THURSDAY the Senate took time out from discussing affairs of state to worry about how its members -- poor darlings -- get to the airport. That's the only interpretation that can be made of the discussion that preceded the decision of the world's greatest deliberative body to block the proposed new rules for National Airport. The Senate wants one of its committees to investigate those rules. A majority of its members are apparently afraid the rules will put a crimp in the ease with which they and their constituents fly into the center of the nation's capital.

The rules are worth worrying about, but for different reasons. Unlike many members of the Senate (and the House), we think the FAA's proposal is entirely too generous in the number of flights and passengers it will permit into National Airport every day. And, also unlike those members, we do not think the new rules will result in a shift from National to Dulles of flights serving smaller cities in the East, South and Midwest; we suspect the new rules mean those flights will either shift to Baltimore-Washington International or simply be canceled out.

Someday, whether under the proposed rules, the existing ones or others that Congress may dream up, the saturation point at National will be reached. When that happens, the odds are the big airlines will begin to replace flights from cities like Dayton, Indianapolis and Charlotte with more profitable flights from Chicago, New York and Boston. If the airlines want to continue those flights (and they might well decide to hand them off to commuter airlines), they will have to choose between Dulles and BWI. Delta, Eastern, Ozark and Piedmont have already chosen. They have pulled all their operations out of Dulles.

The fact is that Dulles is a failing airport. While business has been booming at National and doing quite well at BWI, it has been decreasing at Dulles. Dulles is losing not only airlines but passengers, flights and cities that those flights serve. It offered more daily flights to more destinations a decade ago than it does now.

Most airport owners would be worried about that, especially if their airport were still losing money 20 years after they spent millions of dollars building it and providing it with a 13-mile-long, four-lane, divided, private driveway. But the owner of Dulles -- Congress -- doesn't seem to care. Instead of urging the FAA to adopt policies that would make Dulles not only profitable but the leading jetport it was designed to be, Congress keeps pushing the FAA toward rebuilding and expanding National so that more and more people and airplanes can be jammed through the Potomac River Valley. In the meantime, the state of Maryland is doing its best to promote BWI and cripple Dulles by such actions as subsidizing bus service and creating a transportation link with Amtrak.

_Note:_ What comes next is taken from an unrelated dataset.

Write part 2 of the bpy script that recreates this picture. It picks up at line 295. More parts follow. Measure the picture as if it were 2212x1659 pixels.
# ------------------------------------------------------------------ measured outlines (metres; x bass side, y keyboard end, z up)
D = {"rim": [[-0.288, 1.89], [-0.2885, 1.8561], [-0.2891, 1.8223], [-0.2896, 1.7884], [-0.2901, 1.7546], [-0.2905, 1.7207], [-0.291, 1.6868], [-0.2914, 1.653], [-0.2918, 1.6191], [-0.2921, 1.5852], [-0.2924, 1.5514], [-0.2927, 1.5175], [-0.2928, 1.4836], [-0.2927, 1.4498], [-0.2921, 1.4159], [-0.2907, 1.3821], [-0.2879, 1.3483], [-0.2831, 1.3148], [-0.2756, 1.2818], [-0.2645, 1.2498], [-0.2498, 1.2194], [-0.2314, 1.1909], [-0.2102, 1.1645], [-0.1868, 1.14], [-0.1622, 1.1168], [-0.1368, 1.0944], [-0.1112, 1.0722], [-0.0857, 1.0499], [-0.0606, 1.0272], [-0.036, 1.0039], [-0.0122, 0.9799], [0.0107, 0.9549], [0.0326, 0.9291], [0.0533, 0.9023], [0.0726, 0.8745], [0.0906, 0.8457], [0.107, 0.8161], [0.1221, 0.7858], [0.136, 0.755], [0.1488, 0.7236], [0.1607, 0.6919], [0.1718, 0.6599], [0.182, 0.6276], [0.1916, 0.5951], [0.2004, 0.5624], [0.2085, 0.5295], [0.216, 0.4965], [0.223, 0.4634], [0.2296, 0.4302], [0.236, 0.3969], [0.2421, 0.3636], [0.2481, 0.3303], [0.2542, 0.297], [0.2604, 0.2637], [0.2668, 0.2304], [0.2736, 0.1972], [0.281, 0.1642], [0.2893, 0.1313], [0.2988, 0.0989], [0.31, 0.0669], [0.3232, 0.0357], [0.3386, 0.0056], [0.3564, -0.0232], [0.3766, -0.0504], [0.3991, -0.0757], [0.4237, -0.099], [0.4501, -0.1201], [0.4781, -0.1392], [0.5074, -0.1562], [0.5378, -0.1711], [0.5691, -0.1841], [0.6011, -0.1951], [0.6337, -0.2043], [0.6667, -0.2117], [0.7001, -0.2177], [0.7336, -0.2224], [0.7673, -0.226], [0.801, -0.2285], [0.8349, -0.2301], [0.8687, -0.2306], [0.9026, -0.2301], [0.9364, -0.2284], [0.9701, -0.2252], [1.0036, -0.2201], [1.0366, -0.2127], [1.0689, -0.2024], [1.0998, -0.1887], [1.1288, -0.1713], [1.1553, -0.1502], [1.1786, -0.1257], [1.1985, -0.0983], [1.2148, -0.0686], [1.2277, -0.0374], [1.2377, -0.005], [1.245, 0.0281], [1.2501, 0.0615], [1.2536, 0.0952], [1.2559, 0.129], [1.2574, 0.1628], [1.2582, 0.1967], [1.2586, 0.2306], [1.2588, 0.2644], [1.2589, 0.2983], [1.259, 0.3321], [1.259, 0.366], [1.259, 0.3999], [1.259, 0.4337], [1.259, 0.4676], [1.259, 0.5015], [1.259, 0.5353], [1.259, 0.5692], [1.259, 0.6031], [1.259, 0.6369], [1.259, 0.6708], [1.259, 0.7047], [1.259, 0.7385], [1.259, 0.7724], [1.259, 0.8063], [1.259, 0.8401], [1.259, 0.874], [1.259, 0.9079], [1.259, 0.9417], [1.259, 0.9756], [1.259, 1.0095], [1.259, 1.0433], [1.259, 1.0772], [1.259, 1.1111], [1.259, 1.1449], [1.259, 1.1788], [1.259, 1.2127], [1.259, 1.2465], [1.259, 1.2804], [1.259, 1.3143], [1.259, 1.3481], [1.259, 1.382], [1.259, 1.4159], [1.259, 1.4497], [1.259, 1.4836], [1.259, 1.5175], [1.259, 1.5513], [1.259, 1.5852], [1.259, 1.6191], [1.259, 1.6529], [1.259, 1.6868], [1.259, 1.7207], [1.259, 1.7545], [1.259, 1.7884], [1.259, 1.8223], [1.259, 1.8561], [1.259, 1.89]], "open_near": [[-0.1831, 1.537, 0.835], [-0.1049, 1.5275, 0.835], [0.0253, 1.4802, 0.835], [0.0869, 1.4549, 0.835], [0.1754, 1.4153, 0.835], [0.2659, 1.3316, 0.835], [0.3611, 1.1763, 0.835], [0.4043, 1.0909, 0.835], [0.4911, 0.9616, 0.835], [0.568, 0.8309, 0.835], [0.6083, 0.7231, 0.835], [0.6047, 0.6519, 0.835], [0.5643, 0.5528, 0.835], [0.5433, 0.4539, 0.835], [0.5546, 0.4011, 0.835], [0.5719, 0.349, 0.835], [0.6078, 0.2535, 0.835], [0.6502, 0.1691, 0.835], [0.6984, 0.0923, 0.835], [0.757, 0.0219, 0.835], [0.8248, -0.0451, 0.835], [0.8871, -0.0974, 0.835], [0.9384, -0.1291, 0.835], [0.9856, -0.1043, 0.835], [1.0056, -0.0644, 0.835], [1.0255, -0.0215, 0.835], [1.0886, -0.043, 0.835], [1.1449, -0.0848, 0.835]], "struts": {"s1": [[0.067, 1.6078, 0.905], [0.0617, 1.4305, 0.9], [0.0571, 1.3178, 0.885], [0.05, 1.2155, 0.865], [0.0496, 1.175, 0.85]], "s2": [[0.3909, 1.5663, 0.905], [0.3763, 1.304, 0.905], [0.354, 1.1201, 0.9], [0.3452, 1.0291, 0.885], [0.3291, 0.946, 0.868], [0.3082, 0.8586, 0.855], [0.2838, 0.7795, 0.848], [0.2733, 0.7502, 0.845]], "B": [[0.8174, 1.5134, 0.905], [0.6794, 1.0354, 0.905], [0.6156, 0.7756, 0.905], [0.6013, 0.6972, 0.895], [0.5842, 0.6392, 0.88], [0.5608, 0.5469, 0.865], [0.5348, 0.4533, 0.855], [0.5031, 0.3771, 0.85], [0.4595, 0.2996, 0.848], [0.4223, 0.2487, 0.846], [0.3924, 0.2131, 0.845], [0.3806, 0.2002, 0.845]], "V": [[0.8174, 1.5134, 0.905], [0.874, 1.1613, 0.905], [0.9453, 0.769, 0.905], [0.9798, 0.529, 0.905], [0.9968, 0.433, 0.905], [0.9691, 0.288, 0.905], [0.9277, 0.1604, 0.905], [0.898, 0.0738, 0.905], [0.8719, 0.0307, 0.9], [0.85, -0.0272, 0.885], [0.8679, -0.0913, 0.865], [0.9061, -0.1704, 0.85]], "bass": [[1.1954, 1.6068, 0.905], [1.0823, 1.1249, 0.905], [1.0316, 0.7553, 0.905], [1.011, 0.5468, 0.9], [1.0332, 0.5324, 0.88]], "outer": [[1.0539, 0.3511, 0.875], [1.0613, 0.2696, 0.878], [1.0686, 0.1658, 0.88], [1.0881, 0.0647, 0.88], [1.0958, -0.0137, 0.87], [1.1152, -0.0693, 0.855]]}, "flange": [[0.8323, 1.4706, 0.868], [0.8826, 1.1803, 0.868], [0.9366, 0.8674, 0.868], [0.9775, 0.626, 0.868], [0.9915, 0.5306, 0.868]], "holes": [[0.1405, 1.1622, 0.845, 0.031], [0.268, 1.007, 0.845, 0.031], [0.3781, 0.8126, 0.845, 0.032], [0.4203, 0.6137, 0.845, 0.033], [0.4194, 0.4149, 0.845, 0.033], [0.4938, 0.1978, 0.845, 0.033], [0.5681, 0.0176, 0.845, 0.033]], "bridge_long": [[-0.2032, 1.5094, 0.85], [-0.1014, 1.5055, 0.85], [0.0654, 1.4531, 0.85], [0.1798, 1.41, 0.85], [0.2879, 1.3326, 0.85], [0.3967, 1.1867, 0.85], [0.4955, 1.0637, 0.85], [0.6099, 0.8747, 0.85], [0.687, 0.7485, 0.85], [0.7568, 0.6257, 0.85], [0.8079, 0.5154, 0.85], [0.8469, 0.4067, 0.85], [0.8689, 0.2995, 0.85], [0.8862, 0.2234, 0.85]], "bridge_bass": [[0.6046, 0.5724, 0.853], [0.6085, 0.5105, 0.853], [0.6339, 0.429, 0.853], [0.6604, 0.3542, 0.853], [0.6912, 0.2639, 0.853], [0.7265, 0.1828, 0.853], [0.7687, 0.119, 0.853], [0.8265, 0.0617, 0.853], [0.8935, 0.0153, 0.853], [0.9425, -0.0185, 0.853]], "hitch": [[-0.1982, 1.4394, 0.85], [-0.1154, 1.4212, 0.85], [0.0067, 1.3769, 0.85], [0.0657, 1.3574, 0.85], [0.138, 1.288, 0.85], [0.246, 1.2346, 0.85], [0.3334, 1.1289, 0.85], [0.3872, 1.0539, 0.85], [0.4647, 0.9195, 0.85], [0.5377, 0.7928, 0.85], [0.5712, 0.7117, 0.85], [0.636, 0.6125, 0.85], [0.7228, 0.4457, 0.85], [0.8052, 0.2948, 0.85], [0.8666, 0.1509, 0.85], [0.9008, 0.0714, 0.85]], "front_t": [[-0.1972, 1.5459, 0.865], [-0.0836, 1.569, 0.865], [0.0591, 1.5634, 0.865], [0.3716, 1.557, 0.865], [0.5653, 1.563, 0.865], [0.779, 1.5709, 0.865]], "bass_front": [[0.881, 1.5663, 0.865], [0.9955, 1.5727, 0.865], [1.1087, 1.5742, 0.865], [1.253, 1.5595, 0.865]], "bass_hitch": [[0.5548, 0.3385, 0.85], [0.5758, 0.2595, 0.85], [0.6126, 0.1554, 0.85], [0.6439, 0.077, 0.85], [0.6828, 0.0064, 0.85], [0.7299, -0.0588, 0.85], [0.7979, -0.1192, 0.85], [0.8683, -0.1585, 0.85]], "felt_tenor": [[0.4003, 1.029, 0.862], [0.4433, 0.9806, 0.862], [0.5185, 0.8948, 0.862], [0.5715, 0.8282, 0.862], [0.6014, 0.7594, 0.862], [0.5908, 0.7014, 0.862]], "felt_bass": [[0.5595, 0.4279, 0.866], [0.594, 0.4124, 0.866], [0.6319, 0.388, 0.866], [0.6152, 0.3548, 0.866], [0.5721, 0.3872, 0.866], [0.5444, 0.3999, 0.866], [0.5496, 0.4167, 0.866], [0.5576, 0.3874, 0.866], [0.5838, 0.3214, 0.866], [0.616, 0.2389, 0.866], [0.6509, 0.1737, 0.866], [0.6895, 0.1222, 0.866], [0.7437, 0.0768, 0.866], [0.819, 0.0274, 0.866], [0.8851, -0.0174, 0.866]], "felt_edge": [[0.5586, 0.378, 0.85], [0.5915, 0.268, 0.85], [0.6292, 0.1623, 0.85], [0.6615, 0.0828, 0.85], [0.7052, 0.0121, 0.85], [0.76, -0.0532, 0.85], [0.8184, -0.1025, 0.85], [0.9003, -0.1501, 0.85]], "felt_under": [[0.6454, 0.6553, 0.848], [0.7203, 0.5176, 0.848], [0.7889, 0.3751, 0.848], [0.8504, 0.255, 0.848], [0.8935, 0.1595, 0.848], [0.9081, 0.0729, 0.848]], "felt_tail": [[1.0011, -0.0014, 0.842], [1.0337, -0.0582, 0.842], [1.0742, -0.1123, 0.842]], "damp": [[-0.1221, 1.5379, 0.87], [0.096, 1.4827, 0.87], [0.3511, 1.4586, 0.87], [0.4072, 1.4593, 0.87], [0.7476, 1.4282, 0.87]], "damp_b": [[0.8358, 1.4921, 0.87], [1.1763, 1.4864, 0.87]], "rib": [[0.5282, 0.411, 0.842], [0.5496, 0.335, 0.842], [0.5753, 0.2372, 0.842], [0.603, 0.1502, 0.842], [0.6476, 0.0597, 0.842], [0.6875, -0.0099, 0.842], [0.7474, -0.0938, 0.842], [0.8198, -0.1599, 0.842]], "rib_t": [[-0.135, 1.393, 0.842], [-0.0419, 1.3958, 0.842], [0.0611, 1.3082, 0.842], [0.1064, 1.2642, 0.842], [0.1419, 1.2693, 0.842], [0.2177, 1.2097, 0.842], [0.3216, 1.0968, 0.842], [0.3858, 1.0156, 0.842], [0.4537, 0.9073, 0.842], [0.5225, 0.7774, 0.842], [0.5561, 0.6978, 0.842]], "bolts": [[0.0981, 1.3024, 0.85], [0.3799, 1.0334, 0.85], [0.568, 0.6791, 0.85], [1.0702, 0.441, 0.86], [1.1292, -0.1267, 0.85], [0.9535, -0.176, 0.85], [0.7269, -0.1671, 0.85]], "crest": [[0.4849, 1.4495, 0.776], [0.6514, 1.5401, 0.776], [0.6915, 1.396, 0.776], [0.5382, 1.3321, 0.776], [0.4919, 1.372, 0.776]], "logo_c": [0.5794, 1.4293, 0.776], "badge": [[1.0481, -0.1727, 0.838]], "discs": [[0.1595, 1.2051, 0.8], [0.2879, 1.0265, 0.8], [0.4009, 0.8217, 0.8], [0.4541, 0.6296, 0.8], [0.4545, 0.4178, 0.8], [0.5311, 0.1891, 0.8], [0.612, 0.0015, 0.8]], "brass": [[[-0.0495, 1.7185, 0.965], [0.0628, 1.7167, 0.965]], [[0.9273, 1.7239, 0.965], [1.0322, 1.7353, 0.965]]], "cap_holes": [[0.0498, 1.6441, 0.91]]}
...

Instead of worrying about whether the FAA's proposed rules will curtail flights from National to their favorite small cities, senators and representatives should be worrying about whether those rules adequate to prevent Dulles from becoming the world's most beautiful white elephant. Do those rules do enough to start now the inevitable process of forcing flights and passengers out of National while there is still a chance they might be transferred to Dulles? We think they don't.

If Congress wants to tinker with the rules, as it apparently does, it should do so with an eye on scaling National down and improving ground transportation to Dulles.